Book Review: The Tenth Circle

Jodi Picoult is known for her ability to give a human face to intense ethical, moral, and social dilemmas. The Tenth Circle, published in 2006, is no exception. Although the book is two years old, it has received additional attention with its recent release (June 2008) as a Lifetime movie.

One of the elements that makes The Tenth Circle stand out is the integration between graphic novel and traditional text novel. In the acknowledgments of The Tenth Circle, Picoult commends one woman for her response “when I gave her a book that was like nothing she’d ever seen before.”
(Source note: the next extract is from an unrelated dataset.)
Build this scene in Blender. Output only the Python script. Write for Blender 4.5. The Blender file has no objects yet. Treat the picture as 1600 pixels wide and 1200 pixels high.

As media converge, with cell phones carrying Internet access, cameras, and MP3 players, it should be no surprise to see a similar phenomenon taking place in book publishing. Although most graphic novels and print novels stay at a respectable distance and appeal to different crowds, the lines are beginning to blur. (See this website for further rhetorical analysis of the intersections in postmodern texts, particularly this page discussing structure).

The Tenth Circle is about a family’s struggle to deal with events surrounding their fourteen-year-old daughter’s alleged rape. Picoult has handled this theme before (see Salem Falls, 2001). As usual, she does not simplify the issue. She portrays all of the conflicting emotions and muddled scenarios that make the line between consensual sex and rape difficult to define and impossible to gloss over.

Laura Stone is a college English professor. Her favorite class to teach is on Dante’s Inferno, the first of a three-part epic poem called The Divine Comedy. Her daughter, Trixie, is a ninth grader struggling with relationships, fitting in, and a recent breakup. Daniel Stone is a stay-at-home dad and comic book artist. He is working on a graphic novel that follows his hero, Duncan (and alter-ego Wildclaw), through the nine circles of Dante’s hell in search of his missing daughter.

After Trixie comes home and tells her father she has been raped, the ongoing investigation frames a family struggling to rediscover each other. Each section of the novel is preceded by several pages from Daniel’s graphic novel. The events in the graphic novel mirror the events in the text novel, suggesting that Daniel uses his artwork to wrestle with his own life.

Picoult has a gift for portraying raw, sometimes illogical, human responses to tragedy. This feature can make her books painful to read, but it also gives them a high degree of realism and emotional impact. Picoult begins the book in the prologue with these words: “This is how it feels when you realize your child is missing.” She goes on to describe the precise sensations of panic. Daniel’s memory of losing Trixie when she was a small child acts as a concise, symbolic picture of the entire novel.

In Dante’s Inferno, Dante and his guide, Virgil, proceed one level at a time through hell. Information about the fates of sinners is revealed level by level. Picoult’s book follows this structure in more ways than one. Obvious techniques involve the graphic novel excerpts at the start of each chapter, and the progression of discussion in Laura’s college class on the Inferno. Greater subtlety surrounds the gradual revelation of details about Daniel and Laura’s history together and about the truth behind Trixie’s alleged rape.

Like Dante’s Inferno, The Tenth Circle is heavily symbolic, using elements of the Inuit culture in Alaska as well as literature and language to reinforce its main themes. Daniel remembers losing a friendship in Alaska because of cross-cultural differences in communication (verbal versus non verbal). The same dilemma permeates Laura and Daniel’s struggling marriage and Laura and Daniel’s loss of closeness with their daughter.

A telling moment comes in Laura’s class when she asks her students whether Dante’s image of nine circles and nine classifications of sinners remains accurate and comprehensive today. With a jolt, she realizes, “there was a sin Dante had left out, one that belonged in the very deepest pit of hell. If the worst sin of all was betraying others, then what about people who lied to themselves?” (p. 274).

“There should have been a tenth circle,” Laura decides, “a tiny spot the size of the head of a pin, with room for infinite masses. It would be overcrowded with professors who hid in ivy-covered towers instead of facing their broken families. With little girls who had grown up overnight. With husbands who didn’t speak of their past but instead poured it out onto a blank white page” (275).

Although honesty with self and others ultimately offers the single lifeline of hope and restoration to Picoult’s characters, her conclusion remains ambiguous. Does honesty simply mean accepting yourself for who you are, or does it mean a willingness to accept the consequences for your choices? Does it mean allowing others to face the consequences of their choices? Does it mean holding others accountable?

As in other books, Picoult circumvents answers, choosing rather to emphasize the hard questions and complex decisions that individuals are forced to make; because unlike the world portrayed in most comic books, everything in our world cannot be reduced to black and white.

(…Picoult’s newest novel, Change of Heart, was released in March.)